Problem to work on: Locate the string "part" in the listing below. Copy every line where it is found.

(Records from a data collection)
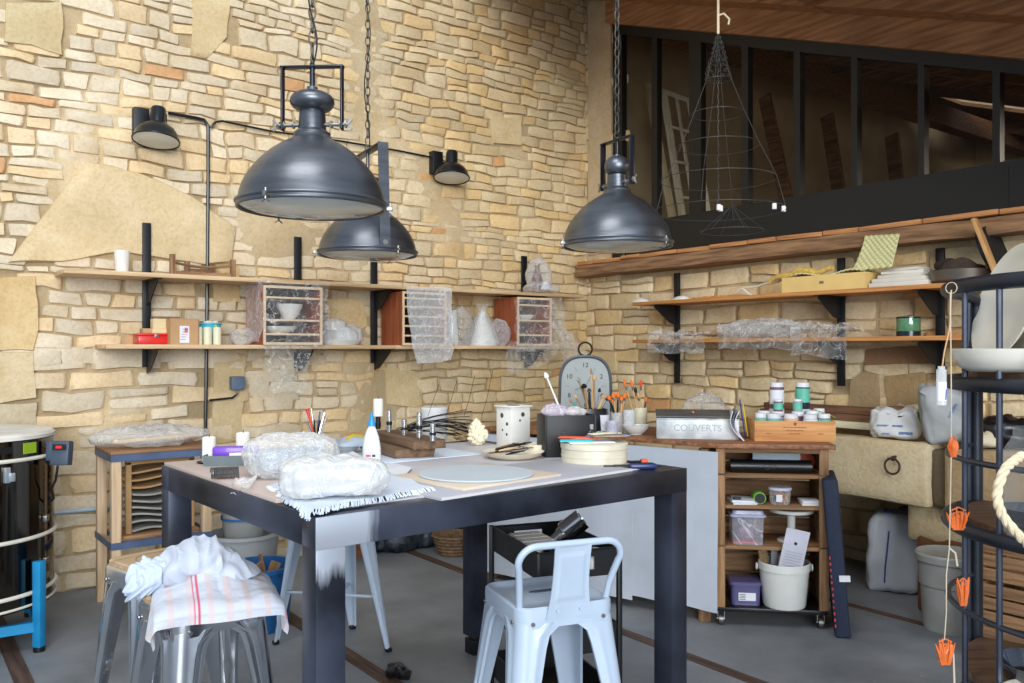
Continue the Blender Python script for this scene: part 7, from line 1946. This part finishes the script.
for dx, dy in ((-.02, -.02), (.02, -.0), (.19, -.22), (.30, -.20)):
    m = MB(); m.lathe([(0, 0), (.012, 0), (.012, .03), (0, .03)], c=(dx, dy, zz_(211)-.0), n=12); m.build('small_cup', M_lid, t)
tp = V((cp.x, cp.y, 0)); m = MB(); z1_ = 2.13+zz_(34); m.tube([(cp.x, cp.y, z1_), (cp.x, cp.y, z1_+.2), (cp.x, cp.y, 3.51)], .007, n=8); m.tube([(cp.x, cp.y, z1_+.10), V((cp.x, cp.y, z1_+.11))+RT*.03, V((cp.x, cp.y, z1_+.08))+RT*.06, V((cp.x, cp.y, z1_+.05))+RT*.055], .006, n=8)
tag(m.build('hanging_rope', MATS['rope'], loc=(cp.x, cp.y, z1_)), 'pale rope tied above the wire cone', 'rope')
# ------------------------------------------------------------------ camera and light
cam = bpy.data.cameras.new('camera'); co = bpy.data.objects.new('camera', cam); COL.objects.link(co)
co.location = EYE; co.rotation_euler = (PI/2, 0, YAW)
cam.sensor_width = 36; cam.lens = 36*F_PX/1024; cam.shift_y = (HOR-341.5)/1024; cam.clip_start = .05
bpy.context.scene.camera = co
def area(name, loc, target, size, power, col, sy=None):
    l = bpy.data.lights.new(name, 'AREA'); l.energy = power; l.color = col; l.size = size
    if sy: l.shape = 'RECTANGLE'; l.size_y = sy
    o = bpy.data.objects.new(name, l); COL.objects.link(o); o.location = V(loc)
    o.rotation_euler = (V(target)-V(loc)).to_track_quat('-Z', 'Y').to_euler()
    return o
area('door_daylight', (-5.0, -10.5, 4.2), (2.2, 4.5, 1.6), 9.0, 2700, (.92, .96, 1.0), 6.0)
area('roof_gap_fill', (-.1, 1.4, 5.3), (3.2, 5.5, 2.0), 2.4, 130, (1.0, .985, .96), 2.0)  # added lamp above the left-out roof boards, lifts the upper walls
area('loft_fill', (7.0, .2, 3.4), (6.6, 5.0, 2.9), 1.6, 330, (1.0, .92, .78))  # added lamp out of view, brightens the loft behind the glass
w = bpy.data.worlds.new('world'); bpy.context.scene.world = w; w.use_nodes = True
bg = w.node_tree.nodes['Background']; bg.inputs[0].default_value = (.70, .83, 1.0, 1); bg.inputs[1].default_value = .75
sc = bpy.context.scene
sc.view_settings.view_transform = 'Standard'; sc.view_settings.look = 'None'; sc.view_settings.gamma = 1
sc.view_settings.exposure = -0.12; sc.view_settings.use_curve_mapping = False
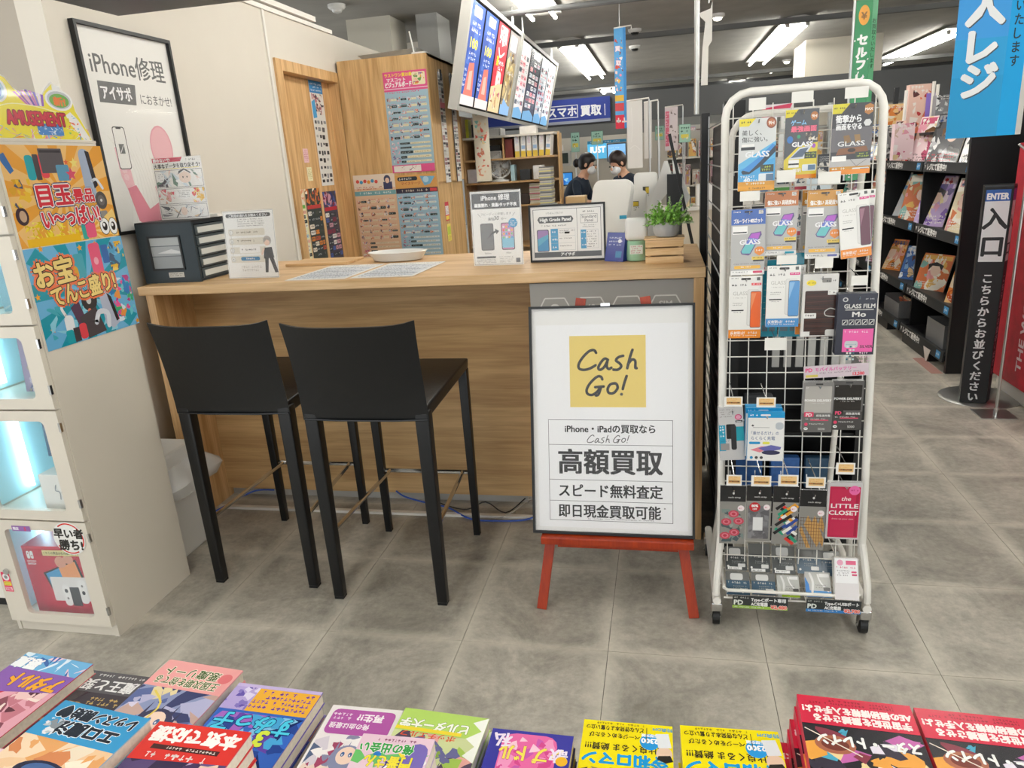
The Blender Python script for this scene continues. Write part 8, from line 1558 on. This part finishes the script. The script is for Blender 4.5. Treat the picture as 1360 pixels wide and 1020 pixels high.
# ================================================================ far goods shelves
def gondola(x0, x1, y, ztop, nsh, lb, gn, seed, pal, goods=True, hdr=None):
    o = empty('goods_shelf', ((x0 + x1) / 2, y, 0), 0, lb, 'shelf'); O = ((x0 + x1) / 2, y, 0)
    MB(O).box(x0, y + .3, 0, x1, y + .34, ztop).build('back_panel', mat('gond_back', 'a8a49c', .6), o)
    for s in (x0, x1 - .03): MB(O).box(s, y, 0, s + .03, y + .3, ztop).build('side_panel', mat('gond_side', 'c4beb2', .5), o)
    R = random.Random(seed); zb = [.12 + k * (ztop - .1) / nsh for k in range(nsh)]
    for k, z in enumerate(zb):
        MB(O).box(x0 + .03, y, z - .02, x1 - .03, y + .3, z).build('shelf_board', mat('gond_board', 'd4cfc4', .5), o)
        if z < .75: continue
        x = x0 + .05; hmax = (ztop - .1) / nsh - .04; n = 0
        while x < x1 - .16:
            w_ = R.uniform(.07, .15); h_ = hmax * R.uniform(.6, .98); c = R.choice(pal)
            q = MB().box(-w_/2, 0, 0, w_/2, .12, h_).build('goods_box', mat('gd_' + c, c, .5)); q.location = (x + w_/2, y + R.uniform(.02, .08), z + .0003); x += w_ + R.uniform(.006, .03)
            pr_ = Pr(w_ * .92, h_ * .94, 100, 150, R.choice(pal)); pr_.art(0, 0, 100, 150, pal + ['f4f0ea'], 10, R.randint(0, 999), .6, .15); pr_.bars(8, 10, 92, 2, 20, 14, R.choice(['f4f4f0', '3a3a3a', 'c83a4a']), R.randint(0, 99)); pr_.build('print', q, P_MATTE, (0, -.0008, h_/2))
            n += 1; tag(q, f'{CN.get(c, "coloured")} ' + gn.replace('boxed goods', 'box') + f', board {_BN[k]}, {ordn(n)} from left', 'box', gn)
CN = {'d8c8b8': 'beige', 'c86a5a': 'brick red', 'e8e0d0': 'cream', '8a9ab0': 'slate blue', 'e8b86a': 'amber', 'a8b8a0': 'sage', 'f0d0c8': 'pale pink', '6a5a58': 'brown', 'c8a0a8': 'dusty pink', 'f0ece4': 'white'}
_BN = ['one', 'two', 'three', 'four', 'five']
PG = ['d8c8b8', 'c86a5a', 'e8e0d0', '8a9ab0', 'e8b86a', 'a8b8a0', 'f0d0c8', '6a5a58', 'c8a0a8', 'f0ece4']
gondola(-.12, .95, 9.6, 1.78, 5, 'far goods shelf behind the pink banner', 'boxed goods on the far shelf behind the pink banner', 3, PG)
gondola(-2.2, -1.0, 9.62, 1.72, 5, 'far goods shelf under the blue sign', 'boxed goods on the far shelf under the blue sign', 8, PG)
gondola(1.0, 1.75, 8.2, 1.7, 5, 'goods shelf glimpsed through the top of the wire rack', 'boxed goods glimpsed through the wire rack', 14, PG)
gondola(-.1, 1.6, 12.6, 1.95, 5, 'farthest goods shelf across the shop', 'boxed goods on the farthest shelf', 18, PG)
gondola(2.9, 4.6, 11.5, 2.0, 5, 'far goods shelf behind the magazine shelving', 'boxed goods far behind the magazine shelving', 23, PG)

Complete response:
Continue the Blender Python script for this scene: part 7, from line 1946. This part finishes the script.
The Blender Python script for this scene continues. Write part 8, from line 1558 on. This part finishes the script. The script is for Blender 4.5. Treat the picture as 1360 pixels wide and 1020 pixels high.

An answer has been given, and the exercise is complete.